Leadership & the Church WATC

Who leads the church?


There are two different, yet complementary, answers to this question.


The first answer is the SIMPLE and ULTIMATE ANSWER.


It is simple and ultimate. At the same time, it may seem like a Sunday School answer.

Jesus leads the church.


In Matthew 28:18 – 20, Jesus tells the disciples what they and those after them must do. “All authority in heaven and on earth has been given to Me. Go, therefore, and make disciples of all the nations.”


Jesus tells the disciples in John 13:34-35 that if they love one another as he loved them, people will know they are His disciples. Their love will show that they follow Jesus.

The Lord outlines the requirements of a church leader in First Timothy 2:12 and 3:2 through Paul's inspired writings.


In Second Timothy 4:1 – 2, Paul exhorts Timothy and others to preach the Word. He says this preaching must correct, rebuke, and exhort.


In each of these verses, there is either an authoritative claim of Jesus or direction from God on how the church should work.


Ultimately, the church is under Jesus Christ’s authority. 




God has given specific people roles in the church: the congregation, elders, and deacons.


At Trinity Baptist Church, we believe in meaningful membership. Because of this, the congregation is responsible for the spiritual health of the whole church.


This responsibility makes itself known in several ways.  

As discussed in last week’s preaching and the Church lesson, there is a mutual ministry of the Word each of us, not just the preacher, needs to be involved in. We disciple others and seek to be discipled by others. If we are a gathered body of Gospel believers and Jesus followers, we must live out and guard the Gospel.


As we will discuss in next week’s Discipline and the Church lesson, we want to encourage each other to live godly lives. It needs to happen when there is a serious, unrepentant, loving, restorative, God-glorifying process of church discipline (Matthew 18). As a congregation, we bring in church members through a vote, and this vote is so much more than an election. It is a commitment to one another.


 As a congregation, we are also responsible for the physical care of one another through the benevolent fund, the election of deacons, and the personal looking out for one another.  


Trinity Baptist Church also believes in the two Biblical church offices of elders and deacons.


Elders are godly men “commissioned by God and appointed by the congregation.” The deacons and the elders have very similar qualifications in the Bible.
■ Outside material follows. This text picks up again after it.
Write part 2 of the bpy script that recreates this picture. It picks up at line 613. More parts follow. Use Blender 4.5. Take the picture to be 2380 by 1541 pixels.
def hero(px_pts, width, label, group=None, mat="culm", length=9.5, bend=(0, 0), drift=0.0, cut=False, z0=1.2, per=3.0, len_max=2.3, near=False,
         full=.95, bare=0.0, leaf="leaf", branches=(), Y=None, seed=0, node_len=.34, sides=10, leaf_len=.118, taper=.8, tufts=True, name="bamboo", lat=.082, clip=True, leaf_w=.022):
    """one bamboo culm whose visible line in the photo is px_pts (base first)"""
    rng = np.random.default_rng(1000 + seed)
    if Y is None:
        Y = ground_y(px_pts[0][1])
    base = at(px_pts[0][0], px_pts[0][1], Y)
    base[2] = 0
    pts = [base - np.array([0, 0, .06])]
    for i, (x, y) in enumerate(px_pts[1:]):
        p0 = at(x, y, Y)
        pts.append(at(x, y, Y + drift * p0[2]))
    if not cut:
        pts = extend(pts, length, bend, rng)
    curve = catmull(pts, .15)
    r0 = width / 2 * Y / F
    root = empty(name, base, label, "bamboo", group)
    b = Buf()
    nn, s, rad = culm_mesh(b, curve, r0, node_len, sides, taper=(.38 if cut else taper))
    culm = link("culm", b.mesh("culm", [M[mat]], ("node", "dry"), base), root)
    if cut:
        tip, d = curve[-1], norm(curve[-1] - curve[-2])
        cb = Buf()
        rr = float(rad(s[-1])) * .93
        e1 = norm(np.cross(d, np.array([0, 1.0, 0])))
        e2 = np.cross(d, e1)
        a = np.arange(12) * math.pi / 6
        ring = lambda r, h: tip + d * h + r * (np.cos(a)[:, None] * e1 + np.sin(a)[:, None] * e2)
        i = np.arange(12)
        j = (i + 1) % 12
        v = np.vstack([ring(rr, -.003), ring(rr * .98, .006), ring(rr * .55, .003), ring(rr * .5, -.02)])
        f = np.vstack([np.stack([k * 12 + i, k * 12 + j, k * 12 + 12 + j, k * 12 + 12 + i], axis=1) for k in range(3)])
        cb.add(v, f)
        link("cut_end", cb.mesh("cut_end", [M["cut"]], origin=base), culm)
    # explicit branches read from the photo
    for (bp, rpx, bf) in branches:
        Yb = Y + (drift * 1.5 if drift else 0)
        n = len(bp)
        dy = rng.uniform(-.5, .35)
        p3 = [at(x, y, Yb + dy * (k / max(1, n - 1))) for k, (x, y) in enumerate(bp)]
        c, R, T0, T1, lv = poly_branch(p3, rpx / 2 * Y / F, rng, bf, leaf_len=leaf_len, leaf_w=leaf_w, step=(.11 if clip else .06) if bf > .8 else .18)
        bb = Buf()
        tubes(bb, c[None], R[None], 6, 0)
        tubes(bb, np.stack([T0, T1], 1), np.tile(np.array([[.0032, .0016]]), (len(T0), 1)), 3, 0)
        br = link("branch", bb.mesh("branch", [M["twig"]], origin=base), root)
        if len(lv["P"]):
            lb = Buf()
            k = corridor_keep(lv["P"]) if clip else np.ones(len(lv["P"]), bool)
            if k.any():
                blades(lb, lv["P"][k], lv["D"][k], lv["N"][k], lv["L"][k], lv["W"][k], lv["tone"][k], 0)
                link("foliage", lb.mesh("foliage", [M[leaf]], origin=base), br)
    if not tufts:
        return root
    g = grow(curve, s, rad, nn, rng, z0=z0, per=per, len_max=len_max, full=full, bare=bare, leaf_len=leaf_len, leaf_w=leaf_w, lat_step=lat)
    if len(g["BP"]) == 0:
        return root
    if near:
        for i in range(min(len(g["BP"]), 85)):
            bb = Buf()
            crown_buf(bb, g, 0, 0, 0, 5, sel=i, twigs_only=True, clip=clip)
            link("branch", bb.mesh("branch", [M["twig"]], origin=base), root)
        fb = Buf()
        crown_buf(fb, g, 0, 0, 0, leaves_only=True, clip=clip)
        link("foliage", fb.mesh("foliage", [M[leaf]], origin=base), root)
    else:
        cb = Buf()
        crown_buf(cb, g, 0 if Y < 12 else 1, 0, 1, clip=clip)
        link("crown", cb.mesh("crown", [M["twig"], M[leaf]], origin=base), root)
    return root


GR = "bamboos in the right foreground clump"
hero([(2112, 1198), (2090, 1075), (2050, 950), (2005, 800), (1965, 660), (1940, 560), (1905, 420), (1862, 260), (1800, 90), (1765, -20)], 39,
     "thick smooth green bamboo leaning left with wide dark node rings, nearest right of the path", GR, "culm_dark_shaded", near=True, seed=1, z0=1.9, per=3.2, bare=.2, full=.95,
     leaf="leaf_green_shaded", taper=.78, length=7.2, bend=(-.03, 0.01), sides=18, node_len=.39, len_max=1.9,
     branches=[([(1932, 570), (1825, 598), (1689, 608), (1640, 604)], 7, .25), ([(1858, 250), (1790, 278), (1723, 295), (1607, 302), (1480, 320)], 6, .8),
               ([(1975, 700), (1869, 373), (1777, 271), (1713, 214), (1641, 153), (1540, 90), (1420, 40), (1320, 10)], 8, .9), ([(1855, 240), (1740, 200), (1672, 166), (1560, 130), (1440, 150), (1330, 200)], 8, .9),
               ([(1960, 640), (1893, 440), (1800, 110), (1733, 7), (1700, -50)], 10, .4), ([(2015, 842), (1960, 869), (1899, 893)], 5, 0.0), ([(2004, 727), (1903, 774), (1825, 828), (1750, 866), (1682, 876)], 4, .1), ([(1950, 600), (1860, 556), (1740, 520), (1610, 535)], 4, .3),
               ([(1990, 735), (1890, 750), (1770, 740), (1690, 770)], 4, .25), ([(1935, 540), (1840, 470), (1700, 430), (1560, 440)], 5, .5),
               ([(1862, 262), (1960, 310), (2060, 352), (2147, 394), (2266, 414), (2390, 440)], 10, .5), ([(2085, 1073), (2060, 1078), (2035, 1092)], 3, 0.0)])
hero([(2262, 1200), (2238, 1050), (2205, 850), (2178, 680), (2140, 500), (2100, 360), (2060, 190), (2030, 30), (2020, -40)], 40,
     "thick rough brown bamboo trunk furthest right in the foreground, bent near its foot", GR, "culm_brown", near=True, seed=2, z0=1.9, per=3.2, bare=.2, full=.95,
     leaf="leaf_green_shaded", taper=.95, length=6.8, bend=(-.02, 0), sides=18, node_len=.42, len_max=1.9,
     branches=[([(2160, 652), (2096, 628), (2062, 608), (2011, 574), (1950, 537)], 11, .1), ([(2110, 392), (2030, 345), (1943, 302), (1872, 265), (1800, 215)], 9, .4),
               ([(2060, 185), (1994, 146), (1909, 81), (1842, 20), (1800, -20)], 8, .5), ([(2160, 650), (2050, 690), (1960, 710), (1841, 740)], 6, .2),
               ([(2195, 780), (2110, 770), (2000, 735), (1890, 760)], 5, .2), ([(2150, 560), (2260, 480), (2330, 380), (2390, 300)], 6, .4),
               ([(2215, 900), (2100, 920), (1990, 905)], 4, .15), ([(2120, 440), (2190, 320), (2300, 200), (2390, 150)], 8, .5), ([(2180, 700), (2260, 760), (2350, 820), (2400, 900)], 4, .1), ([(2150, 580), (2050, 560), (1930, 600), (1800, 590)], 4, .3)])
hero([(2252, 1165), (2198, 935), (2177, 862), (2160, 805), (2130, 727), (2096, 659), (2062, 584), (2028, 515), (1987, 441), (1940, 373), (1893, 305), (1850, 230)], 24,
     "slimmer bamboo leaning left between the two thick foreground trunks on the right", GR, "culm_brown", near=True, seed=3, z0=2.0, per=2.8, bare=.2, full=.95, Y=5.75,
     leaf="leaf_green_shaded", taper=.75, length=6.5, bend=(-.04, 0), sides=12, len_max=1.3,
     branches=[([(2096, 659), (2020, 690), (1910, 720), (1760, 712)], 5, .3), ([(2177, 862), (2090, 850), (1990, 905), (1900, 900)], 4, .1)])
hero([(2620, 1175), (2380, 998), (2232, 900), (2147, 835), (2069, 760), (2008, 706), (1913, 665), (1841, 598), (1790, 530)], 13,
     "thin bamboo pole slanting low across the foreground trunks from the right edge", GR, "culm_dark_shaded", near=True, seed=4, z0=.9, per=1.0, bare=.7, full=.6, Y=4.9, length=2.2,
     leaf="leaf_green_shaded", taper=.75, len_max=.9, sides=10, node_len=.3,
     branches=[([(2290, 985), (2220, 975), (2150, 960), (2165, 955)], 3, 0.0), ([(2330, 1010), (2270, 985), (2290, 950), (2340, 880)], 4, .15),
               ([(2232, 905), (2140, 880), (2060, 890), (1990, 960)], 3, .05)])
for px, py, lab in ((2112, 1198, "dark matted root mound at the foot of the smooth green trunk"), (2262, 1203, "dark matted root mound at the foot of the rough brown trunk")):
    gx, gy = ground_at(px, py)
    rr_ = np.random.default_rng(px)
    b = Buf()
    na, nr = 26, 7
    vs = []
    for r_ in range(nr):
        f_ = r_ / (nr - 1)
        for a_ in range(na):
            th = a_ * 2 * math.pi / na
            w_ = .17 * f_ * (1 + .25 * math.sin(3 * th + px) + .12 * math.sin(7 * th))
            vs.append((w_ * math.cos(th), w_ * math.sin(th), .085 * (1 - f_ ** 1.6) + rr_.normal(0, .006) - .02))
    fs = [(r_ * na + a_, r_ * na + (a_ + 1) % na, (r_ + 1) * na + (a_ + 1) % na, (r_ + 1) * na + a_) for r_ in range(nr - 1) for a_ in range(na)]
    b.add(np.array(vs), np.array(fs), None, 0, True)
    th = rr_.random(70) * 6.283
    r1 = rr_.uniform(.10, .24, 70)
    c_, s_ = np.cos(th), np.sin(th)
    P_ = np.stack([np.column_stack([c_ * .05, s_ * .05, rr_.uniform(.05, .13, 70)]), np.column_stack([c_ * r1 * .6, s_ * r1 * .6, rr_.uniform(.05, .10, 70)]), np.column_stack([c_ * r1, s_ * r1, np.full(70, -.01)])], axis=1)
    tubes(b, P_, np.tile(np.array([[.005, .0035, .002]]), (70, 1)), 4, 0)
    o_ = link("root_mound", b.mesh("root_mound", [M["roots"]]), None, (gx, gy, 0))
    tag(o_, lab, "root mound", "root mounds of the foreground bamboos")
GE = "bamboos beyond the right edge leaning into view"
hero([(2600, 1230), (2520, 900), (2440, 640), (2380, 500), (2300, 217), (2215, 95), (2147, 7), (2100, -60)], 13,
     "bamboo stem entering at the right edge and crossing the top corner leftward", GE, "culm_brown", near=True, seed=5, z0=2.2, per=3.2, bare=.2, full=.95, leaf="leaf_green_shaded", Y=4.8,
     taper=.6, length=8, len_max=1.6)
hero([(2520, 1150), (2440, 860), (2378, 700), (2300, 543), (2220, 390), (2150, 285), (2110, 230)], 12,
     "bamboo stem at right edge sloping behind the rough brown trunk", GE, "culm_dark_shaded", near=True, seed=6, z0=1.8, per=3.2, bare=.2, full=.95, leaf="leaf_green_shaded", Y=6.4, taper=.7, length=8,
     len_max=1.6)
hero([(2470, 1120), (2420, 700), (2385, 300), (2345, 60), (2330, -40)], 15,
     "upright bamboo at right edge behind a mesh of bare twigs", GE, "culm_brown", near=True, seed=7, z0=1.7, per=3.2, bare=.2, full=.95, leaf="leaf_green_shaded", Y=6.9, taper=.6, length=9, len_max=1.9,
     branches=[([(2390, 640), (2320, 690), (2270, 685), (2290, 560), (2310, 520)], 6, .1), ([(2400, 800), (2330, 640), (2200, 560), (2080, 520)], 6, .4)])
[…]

However, one difference is teaching the Bible (1 Timothy 3:2). This teaching can but does not always present itself as preaching to the whole body. It includes teaching smaller groups, children, and individual mentoring relationships. As the whole church is responsible for guarding the Gospel, the elders have a special gift and responsibility to do the same. This shows itself in how elders care for God’s sheep’s spiritual well-being and model obedience before the congregation. (1 Timothy 3)

First Peter 5:1-3 provides clear directions for the elders.

Therefore, I urge elders among you, as your fellow elder and a witness of the sufferings of Christ, and one who is also a fellow partaker of the glory that is to be revealed: shepherd the flock of God among you, exercising oversight, not under compulsion but voluntarily, according to the will of God; and not with greed but with eagerness; nor yet as domineering over those assigned to your care, but by proving to be examples to the flock.



In Acts 6, we see the use of the Word deacon as the disciples appoint seven men to serve tables so they can focus on the Word and prayer. The deacons will serve the church and the elders while the elders lead the church through prayer and the Word.


The Deacon Ministry Handbook by Alan Witham lists several ways deacons serve the church (remember, the church is people, not a building or meeting time).

  • Deacons serve by helping the church navigate conflict healthily – Acts 6:1 (Deacon Ministry Handbook).
  • Deacons serve by engaging in shared ministry with the pastor – Acts 6:2, 4 (DMC).
  • Deacons serve by meeting physical needs within the church and community – Acts 6:3 (DMC).
  • Deacons serve by helping the church maintain a healthy balance between in-reach and outreach – Acts .6:7 (DMC)

Three key words that describe deacons and deacon assistants are mercy, servicing, and mobilizers.


H.B. Charles Jr. provides a basic explanation of the difference between elders and deacons.

 “If elders serve by leading, deacons lead by serving.” H.B. Charles Jr.